The Pittsburgh Tribune-Review reported Tuesday that U.S. Marines have secured a city south of Baghdad - Al-Tuwaitha - where a nexus of underground labs, warehouses and bomb-proof offices extends beneath a site owned by the Iraqi Atomic Energy Agency.

It said 14 buildings betray high levels of radiation and nuclear residue. Weapons inspectors from the International Atomic Energy Agency recently toured the city, "but did they go underground?" the paper quoted David Albright, a former IAEA inspector in Iraq from 1992 to 1997 as saying.

On Tuesday, at the airport outside Baghdad, 150 soldiers of the 101st Airborne's 3rd Battalion, 3rd Brigade searched a 12-room complex inside a cave with white marble floors, 10-foot (3-meter) ceilings and fluorescent lighting. They found cigarette butts, tea bags and other signs of recent abandonment - but no Iraqis.

"We're going to have to try to figure out where they go," brigade commander Lt. Col. Lee Fetterman told The Associated Press at the airport. "There's no telling."

On Monday, U.S. forces captured an Iraqi colonel in one tunnel who was calling in artillery fire from his hideout.

Also at the airport, a Knight-Ridder news service report described 30 men from 1st Platoon Apache Company entering a tunnel through a "Staff only" doorway below the airport's baggage claim. They found a corridor six meters high and six meters wide (20 x 20 feet) that stretched for hundreds of meters (yards) in each direction - but no Iraqis.

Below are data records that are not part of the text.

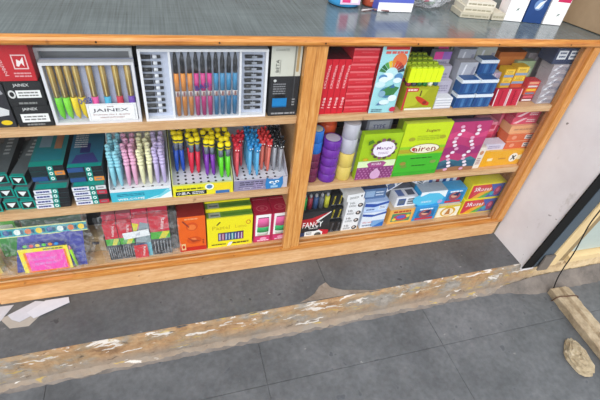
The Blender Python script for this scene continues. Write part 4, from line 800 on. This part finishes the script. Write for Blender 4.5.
for k in range(12):
    c = ['#b9c4d4', '#2f4a84', '#dfe4ec', '#4a6fa8', '#c8ccd8', '#8a2f4a'][k % 6]
    carton('thin_carton', f'thin upright carton edge behind the blue boxes, {["first","second","third","fourth","fifth","sixth","seventh","eighth","ninth","tenth","eleventh","twelfth"][k]} from the left', 'box', .856+k*.0152, .8706+k*.0152, .104, .07, S3_, .150, c, [('r', .2, .1, .8, .9, c)], [('r', .25, 0, .75, 1, ['#8fa0b8', '#5a7ab0', '#b8c4d8'][k % 3])], top=c, group='thin cartons behind the blue boxes')
rose = [('r', .03, .05, .97, .93, '#c8452f'), ('p', [(.03, .05), (.3, .05), (.55, .5), (.42, .93), (.03, .93)], '#cf3f4a'), ('p', [(.1, .05), (.5, .05), (.62, .6), (.3, .4)], '#e8a62c'), ('p', [(.30, .05), (.6, .05), (.7, .5), (.5, .35)], '#5aa84a'), ('p', [(.5, .05), (.97, .05), (.97, .93), (.55, .93), (.68, .5)], '#4a5fae'), ('e', .82, .45, .10, .30, '#a8406a'), ('e', .82, .52, .05, .14, '#d8708a'), ('e', .68, .3, .06, .14, '#3aa0c0'), ('t', '3Roses', .36, .66, .50, '#f2eef4', 0, .28)]
for k in range(2):
    carton('roses_box', ['yellow box with red to blue picture lettered 3 Roses, lower one', 'yellow box with red to blue picture, upper one at the right frame'][k], 'box', 1.0440+.006*k, 1.204+.001*k, .040+.001*k, .05, S3_+k*.0745, .074, '#e8d92a', rose, top='#e6dc3a', group='3 Roses boxes')
carton('olive_box', 'olive dark box lying at the back over the 3 Roses boxes', 'box', 1.06, 1.18, .115, .06, S3_, .165, '#6a6244')
# ------------------------------------------------------------------ items on the countertop
Z = .8008
e = empty('plastic_tub', (.508, .268, Z), 'round blue plastic tub with coloured label on the counter', 'tub')
b = MB(); b.lathe([(.040, 0), (.046, .003), (.047, .012), (.047, .09)], P('#3f93c8', .2), 28); b.prints((-.03, -.0475, .010), (1, 0, 0), (0, 0, 1), [('r', 0, 0, 1, 1, '#d6c3dc'), ('r', .1, .1, .5, .9, '#d8407a'), ('r', .55, .1, .9, .9, '#e8e4ee')], .06, .05); b.build('body', e)
b = MB(); b.lathe([(.049, .0902), (.049, .10), (.046, .104)], P('#e8e8ec', .3), 28); b.build('lid', e)
e = empty('red_jar', (.588, .262, Z), 'small red brown jar between the tub and the blue white carton', 'jar')
b = MB(); b.lathe([(.021, 0), (.024, .003), (.024, .05)], P('#b8553c', .3), 20); b.prints((-.012, -.0245, .015), (1, 0, 0), (0, 0, 1), [('r', 0, 0, 1, 1, '#d89a7a')], .024, .02); b.build('body', e)
b = MB(); b.lathe([(.0245, .0502), (.0245, .06)], P('#e9c9b0', .4), 20); b.build('lid', e)
for k, (x, y, rz, c) in enumerate([(.558, .205, 20, '#b9b4b4'), (.600, .203, -15, '#8c6a6a')]):
    b = MB(); b.tube([(-.022, 0, .003), (.022, 0, .003)], [.0028, .0018], c, 6); tag(b.build('pen_refill', loc=(x, y, Z), rot=(0, 0, R(rz))), ['thin grey pen lying on the counter in front of the tub', 'thin brown pen lying on the counter beside the jar'][k], 'pen')
carton('blue_white_carton', 'carton with violet blue upper part and white base on the counter', 'box', .5865, .6960, .202, .08, Z, .11, '#5a68c0', [('r', 0, 0, 1, .22, '#f2f2f6'), ('r', .0, .22, 1, 1, '#5b69c2'), ('r', .1, .5, .9, .9, '#e8e8f2')])
def bag(name, label, c, r, cols, seed):
    rnd = random.Random(seed); e = empty(name, c, label, 'bag')
    b = MB(); seg, rg = 16, 10; vs = []
    for i in range(rg+1):
        a = PI*i/rg
        for j in range(seg):
            t = 2*PI*j/seg; q = 1+.13*math.sin(5*t+3*a+seed)+rnd.uniform(-.07, .07)
            vs.append((r[0]*math.sin(a)*math.cos(t)*q, r[1]*math.sin(a)*math.sin(t)*q, max(.0005, r[2]+r[2]*math.cos(a)*q)))
    b.add(vs, [(i*seg+j, (i+1)*seg+j, (i+1)*seg+(j+1) % seg, i*seg+(j+1) % seg) for i in range(rg) for j in range(seg)], M_filmbag, False); b.build('clear_film', e)
    b = MB()
    for k in range(12):
        a = rnd.uniform(0, 6.28); q = rnd.uniform(.1, .62)
        b.blob((r[0]*q*math.cos(a), r[1]*q*math.sin(a), r[2]*rnd.uniform(.3, 1.3)+.004), (r[0]*.26, r[1]*.22, r[2]*.25), cols[k % len(cols)], 7, 4)
    b.build('contents', e)
M_filmbag = filmmat('wrinkled_bag_film', .3)
bag('plastic_bag', 'clear plastic bag of pink and red sweets beside the blue white carton', (.775, .262, Z), (.068, .05, .04), ['#d8c8cc', '#c84a5c', '#8aa08a', '#e3dfe3', '#dcdce0'], 3)
bag('plastic_bag', 'clear plastic bag of pale packets further back on the counter', (.885, .335, Z), (.055, .05, .05), ['#cfc9bc', '#a8a094', '#d8d2c4', '#e0ddd6'], 8)
for k in range(3):
    carton('tray_bundle', f'cream wrapped bundle on the counter, {["bottom","middle","top"][k]} of the pile', 'bundle', .840+.01*k, .935+.008*k, .162+.006*k, .07, Z+k*.0145, .0142, ['#bdb7a4', '#cbc5b4', '#d5d0c2'][k], [('lines', .05, .3, .95, .6, 1, '#9a947f')], rot=(0, 0, -9), group='cream wrapped bundles')
carton('tray_bundle', 'short cream bundle lying right of the cream pile', 'bundle', .940, .980, .150, .06, Z, .020, '#c6c0ae', [('lines', .05, .3, .95, .6, 1, '#a39d88')], rot=(0, 0, -6))
carton('orange_box', 'orange and white box behind the cream bundles on the counter', 'box', .925, .990, .262, .05, Z, .11, '#e56a28', [('r', 0, 0, 1, .22, '#e8e2dc'), ('p', [(.4, .3), (.55, .6), (.65, .3)], '#f6ead8')])
leaf = lambda a, b_: [('p', [(a-.10, b_-.03), (a, b_-.012), (a+.10, b_+.02), (a, b_+.012)], '#1f5a4a'), ('p', [(a-.07, b_+.03), (a, b_), (a+.06, b_-.035), (a+.01, b_+.01)], '#1f5a4a')]
carton('medicine_carton', 'white carton with orange red panel and green leaf mark, left of three', 'box', .9835, 1.0400, .146, .05, Z, .17, W_, [('r', .2, .36, .95, 1, '#d8694a'), ('r', .35, .45, .8, .9, '#e8907a'), ('r', .0, .48, .2, 1, '#e8832c')]+leaf(.55, .2), rot=(0, 0, -12), group='white cartons with leaf mark')
carton('medicine_carton', 'navy blue carton with white sketch between the two white cartons', 'box', 1.0440, 1.1040, .134, .05, Z, .17, '#24447c', [('lines', .15, .62, .85, .85, 3, '#8fa8d0'), ('lines', .2, .5, .6, .54, 1, '#c4d0e6'), ('e', .5, .30, .24, .09, '#6f8fc0'), ('p', [(.35, .24), (.5, .34), (.8, .40), (.55, .24)], '#dfe8f4')], rot=(0, 0, -12))
carton('medicine_carton', 'white carton with magenta panel and green leaf mark, right of three', 'box', 1.1080, 1.1680, .121, .05, Z, .17, W_, [('r', .3, .38, .98, 1, '#c42a5c'), ('r', .42, .46, .9, .58, '#7a2a4a'), ('r', .45, .64, .85, .9, '#e08aa8'), ('t', 'cal', .14, .55, .12, '#4a5aa8', 90)]+leaf(.62, .17), rot=(0, 0, -12), group='white cartons with leaf mark')
b = printed_box(.26, .24, .26, '#9a8368', L=[('t', 'C8F', .62, .38, .22, '#3a302a', 0, .10), ('r', .0, .97, 1, 1, '#8a7358'), ('lines', .3, .7, .7, .8, 2, '#6a5844')])
tag(b.build('cardboard_carton', loc=(1.385, .028, Z), rot=(0, 0, R(14)), bevel=.002), 'brown cardboard carton with dark handwriting at the right end of the counter', 'box')

# ------------------------------------------------------------------ ground objects
def card(pts, z, c, label, t=.0007):
    b = MB(); n = len(pts); cxx = sum(p[0] for p in pts)/n; cyy = sum(p[1] for p in pts)/n
    b.add([(x-cxx, y-cyy, 0) for x, y in pts]+[(x-cxx, y-cyy, t) for x, y in pts], [tuple(range(n-1, -1, -1)), tuple(range(n, 2*n))]+[(i, (i+1) % n, (i+1) % n+n, i+n) for i in range(n)], c)
    tag(b.build('card_piece', loc=(cxx, cyy, z)), label, 'card', 'torn card pieces on the ledge')
card([(-.534, -.050), (-.500, -.090), (-.452, -.092), (-.428, -.062), (-.450, -.045), (-.50, -.040)], .0004, '#a39c94', 'grey brown card piece with cut corners, lowest of the pile on the ledge')
card([(-.60, -.060), (-.53, -.062), (-.505, -.008), (-.60, -.006)], .0012, '#b5b6bf', 'grey white card strip at the far left of the pile')
card([(-.514, -.044), (-.500, -.062), (-.478, -.074), (-.440, -.052), (-.425, -.012), (-.448, -.006)], .0022, '#b9bac4', 'pale card strip in the middle of the pile')
card([(-.464, -.046), (-.442, -.070), (-.400, -.052), (-.352, -.031), (-.357, -.010), (-.42, -.010)], .0032, '#c2c3cd', 'pale card strip on top reaching furthest right')
# weathered block with groove and cord
A = Vector((1.372, -.262, 0)); Bv = Vector((1.475, -.262, 0))
dirv = Vector((-.035, -.26, 0)).normalized()
e = empty('stone_block', (1.412, -.250, -.1198), 'long weathered grooved block lying on the paving with a cord round it', 'block', rot=(0, 0, R(-4)))
b = MB(); b2 = random.Random(2); prof = [(-.040, 0), (-.042, .030), (-.036, .036), (-.014, .037), (-.010, .030), (-.003, .030), (.002, .040), (.022, .041), (.026, .033), (.038, .034), (.043, .026), (.042, 0)]
M_ = len(prof); N = 22; vs = []
for i in range(N+1):
    y = -.40*i/N
    for (x, z) in prof: vs.append((x+b2.uniform(-.0015, .0015), y+(b2.uniform(-.006, .004) if i in (0,) else 0), max(0, z+b2.uniform(-.0012, .0012)*(z > 0))))
b.add(vs, [(i*M_+j, (i+1)*M_+j, (i+1)*M_+(j+1) % M_, i*M_+(j+1) % M_) for i in range(N) for j in range(M_)]+[tuple(range(M_)), tuple(range(N*M_+M_-1, N*M_-1, -1))], M_block)
b.build('grooved_body', e)
b = MB(); b.tube([(-.050, -.035, .002), (-.046, -.040, .030), (-.038, -.043, .040), (-.012, -.047, .0415), (.012, -.049, .045), (.030, -.050, .043), (.046, -.050, .032), (.049, -.048, .004)], .0022, P('#5b4234', .6), 6); b.build('binding_cord', e)
b = MB(); rnd = random.Random(11); seg, rg = 18, 9; vs = []
prof2 = lambda t: 1+.10*math.sin(2*t+.6)+.07*math.sin(3*t+2)+.05*math.sin(5*t)
for i in range(rg+1):
    a = (PI/2)*i/rg
    for j in range(seg):
        t = 2*PI*j/seg; r = prof2(t)*(math.cos(a)**.55)*rnd.uniform(.90, 1.08)
        if i == 0: r = prof2(t)
        x, y = .066*r*math.cos(t), .043*r*math.sin(t)
        vs.append((x, y, .030*math.sin(a)*rnd.uniform(.85, 1.1) if i else 0))
b.add(vs, [(i*seg+j, i*seg+(j+1) % seg, (i+1)*seg+(j+1) % seg, (i+1)*seg+j) for i in range(rg) for j in range(seg)], M_stone, False)
tag(b.build('stone', loc=(1.272, -.508, -.1198), rot=(0, 0, R(65))), 'rough ochre stone lying on the paving beside the grooved block', 'stone')
# cable
cu = bpy.data.curves.new('cable', 'CURVE'); cu.dimensions = '3D'; cu.bevel_depth = .0022; cu.bevel_resolution = 2
pts = [(1.30, -.243, .60), (1.316, -.240, .45), (1.323, -.237, .329), (1.322, -.235, .270), (1.342, -.235, .193), (1.366, -.235, .104), (1.367, -.235, .026), (1.381, -.237, -.05), (1.392, -.242, -.095), (1.398, -.244, -.1165), (1.408, -.247, -.1170)]
sp = cu.splines.new('NURBS'); sp.points.add(len(pts)-1); sp.use_endpoint_u = True; sp.order_u = 4
for p_, q in zip(sp.points, pts): p_.co = (*q, 1)
o = bpy.data.objects.new('cable', cu); COL.objects.link(o)
dg = bpy.context.evaluated_depsgraph_get(); me = bpy.data.meshes.new_from_object(o.evaluated_get(dg)); bpy.data.objects.remove(o)
me.materials.clear(); me.materials.append(P('#1a1a1c', .5)); o = bpy.data.objects.new('cable', me); COL.objects.link(o)
tag(o, 'thin black cable hanging past the door panel down to the grooved block', 'cable')

# ------------------------------------------------------------------ light, camera
w = bpy.data.worlds.new('sky'); bpy.context.scene.world = w; w.use_nodes = True
nt = w.node_tree; nt.nodes.clear(); out = nt.nodes.new('ShaderNodeOutputWorld'); bg = nt.nodes.new('ShaderNodeBackground')
tc = nt.nodes.new('ShaderNodeTexCoord'); sx = nt.nodes.new('ShaderNodeSeparateXYZ'); rp = nt.nodes.new('ShaderNodeValToRGB')
nt.links.new(tc.outputs['Generated'], sx.inputs[0]); nt.links.new(sx.outputs['Z'], rp.inputs['Fac'])
rp.color_ramp.elements[0].color = (.62, .64, .68, 1); rp.color_ramp.elements[1].color = (1.0, 1.01, 1.04, 1); rp.color_ramp.elements[1].position = .6
nt.links.new(rp.outputs[0], bg.inputs[0]); bg.inputs[1].default_value = 1.15; nt.links.new(bg.outputs[0], out.inputs[0])
sn = bpy.data.lights.new('sun', 'SUN'); sn.energy = 1.6; sn.angle = R(50); sn.color = (1, .97, .92)
so = bpy.data.objects.new('sun', sn); COL.objects.link(so)
so.rotation_euler = Vector((.45, .80, -.62)).to_track_quat('-Z', 'Y').to_euler(); so.location = (0, -3, 3)

cam = bpy.data.cameras.new('camera'); co = bpy.data.objects.new('camera', cam); COL.objects.link(co)
cam.sensor_width = 36; cam.sensor_fit = 'HORIZONTAL'; cam.lens = 36*416/600; cam.clip_start = .02
CAMX = Vector((.956, -.272, .108)); CAMY = Vector((-.098, -.645, -.758)); CAMF = Vector((.276, .714, -.644))
Xc = CAMX.normalized(); Fc = (CAMF-CAMF.dot(Xc)*Xc).normalized(); Uc = Xc.cross(Fc)
m = Matrix((( Xc.x, Uc.x, -Fc.x, 0), (Xc.y, Uc.y, -Fc.y, -.925), (Xc.z, Uc.z, -Fc.z, 1.131), (0, 0, 0, 1)))
co.matrix_world = m
sc = bpy.context.scene; sc.camera = co
sc.view_settings.view_transform = 'Standard'; sc.view_settings.look = 'None'; sc.view_settings.gamma = 1; sc.view_settings.use_curve_mapping = False
sc.view_settings.exposure = 0.42
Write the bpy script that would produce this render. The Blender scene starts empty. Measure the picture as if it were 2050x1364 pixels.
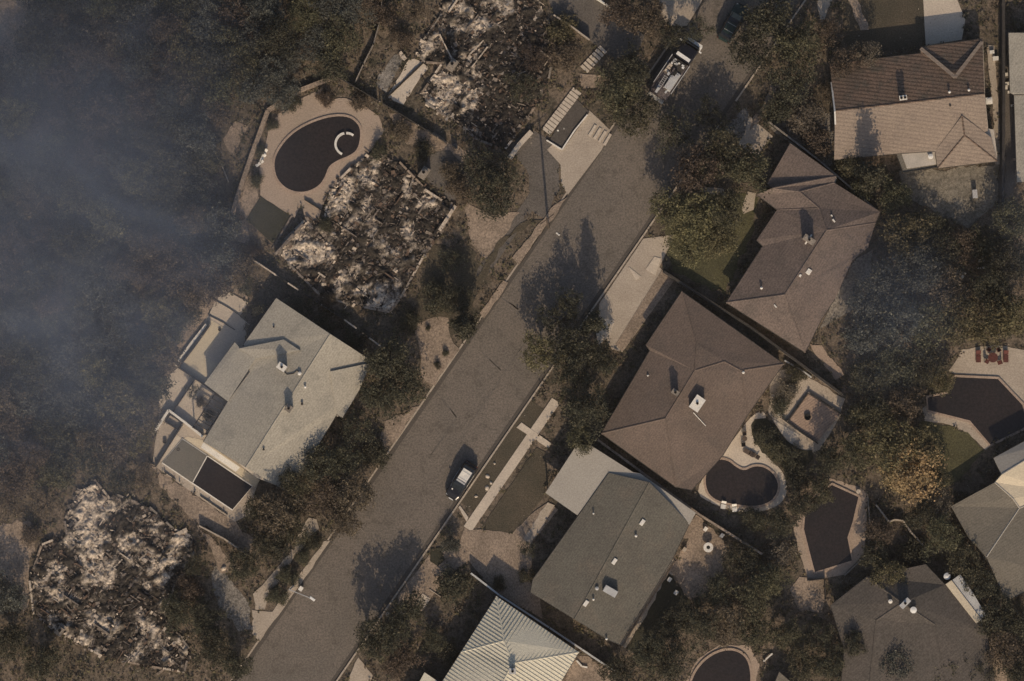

Reports, some stretching back years, allege the existence of tunnels and bunkers built by Serbian, German or Chinese engineering firms, leading from palaces to secret hideaways and more.

U.S. Defense Secretary Donald Rumsfeld repeated those claims in December, arguing the futility of U.N. searches for weapons of mass destruction.

"They've got enormous miles and miles and miles of underground tunneling," Rumsfeld said. "I don't know how inspectors on the surface of the Earth can even know what's going on in the underground facilities."

Hussein al-Shahristani, a scientist who was imprisoned by Saddam and fled during the 1991 Gulf War, told CBS' "60 Minutes" in February that plans originally called for a subway beneath Baghdad.

Saddam "got all the drawings; he told his military, `Go ahead and do them but not for a metro, for our weapons of mass destruction. We can hide them, move them around,'" al-Shahristani said. "We believe now it is more than 100 kilometers (60 miles) of very complex network, multilayer tunnels."

But al-Shahristani never saw the tunnels himself, he said.

Few have, said Patrick Garrett of Globalsecurity.org, a military affairs think tank. "There is tons of conjecture on this subject right now," he said, but "there's been no official confirmation or official imagery."

After encountering the caves used by al-Qaida and the Taliban in Afghanistan and the rumors of tunnels here, the U.S. military took steps to ready their troops.

A site with kilometers (miles) of old mining caves in the Mojave Desert in Southern California was turned into a Tunnel Warfare Center in 2001, training U.S. troops in the challenges posed underground.